اَلْقَوْقُ [el-ḵavḵ] (ḵâf’ın fethiyle) ve
اَلْقَوْقَأَةُ [el-ḵavḵa΄et] (دَحْرَجَةٌ [daḩrecet] vezninde) Tavuk kak kak diye kakalamak maʹnâsınadır; yukâlu: قَاقَتِ الدَّجَاجَةُ تَقُوقُ قَوْقًا وَقَوْقَأَتْ قَوْقَأَةً إِذَا صَوَّتَتْ
اَلْقُوقُ [el-ḵûḵ] (ḵâf’ın zammıyla) ve
اَلْقَاقُ [el-ḵâḵ] (حَالٌ [ḩâl] vezninde ki aslı قَوَقٌ idi fethateynle) ve
اَلْقِيقُ [el-ḵîḵ] (ḵâf’ın kesriyle) Haddi mütecâviz uzun olan kişiye denir; yukâlu: رَجُلٌ قُوقٌ وَقَاقٌ وَقِيقٌ أَيِ الْفَاحِشُ الطُّولِ Ve
قُوقٌ [ḵûḵ] Bir cins boynu uzun su kuşuna denir.
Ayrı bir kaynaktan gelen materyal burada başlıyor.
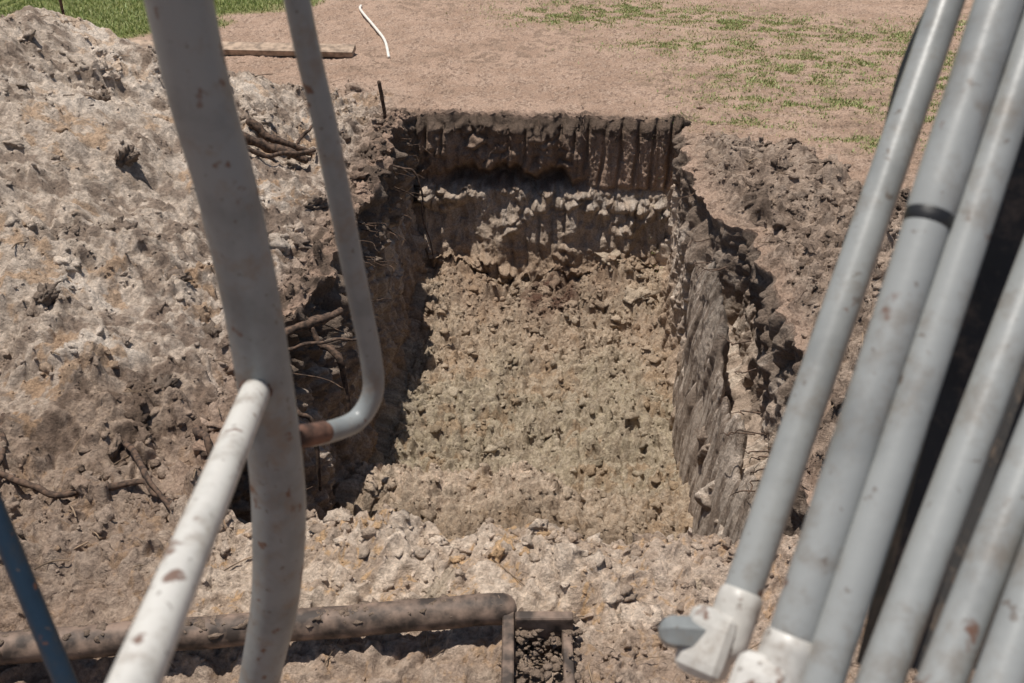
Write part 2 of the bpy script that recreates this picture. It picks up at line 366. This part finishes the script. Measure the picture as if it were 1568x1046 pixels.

Ve ʹavretin fercine denir. Ve kayâsire-i Rûm’dan bir kayserin adıdır, denânîr-i قُوقِيَّةٌ [ḵûḵiyyet] ona mensûbdur. Mü΄ellif bunu fâ΄ ile de zikr eylemiştir. Şârih der ki ona قُوقَا [Ḵûḵâ] dahi derler idi. Zâhiren قُوقَا [ḵûḵâ] dedikleri kisvet-i Evrâm ona mensûbdur. Ve
قَاقٌ [ḵâḵ] Hafîf ve şelfe, sebük-meşreb ahmak adama denir; yukâlu: رَجُلٌ قَاقٌ أَيْ أَحْمَقُ طَائِشٌ
اَلْقُوقُ [el-ḵûḵ] (ḵâf’ın zammı ve meddiyle) Ziyâde uzun olan kimse.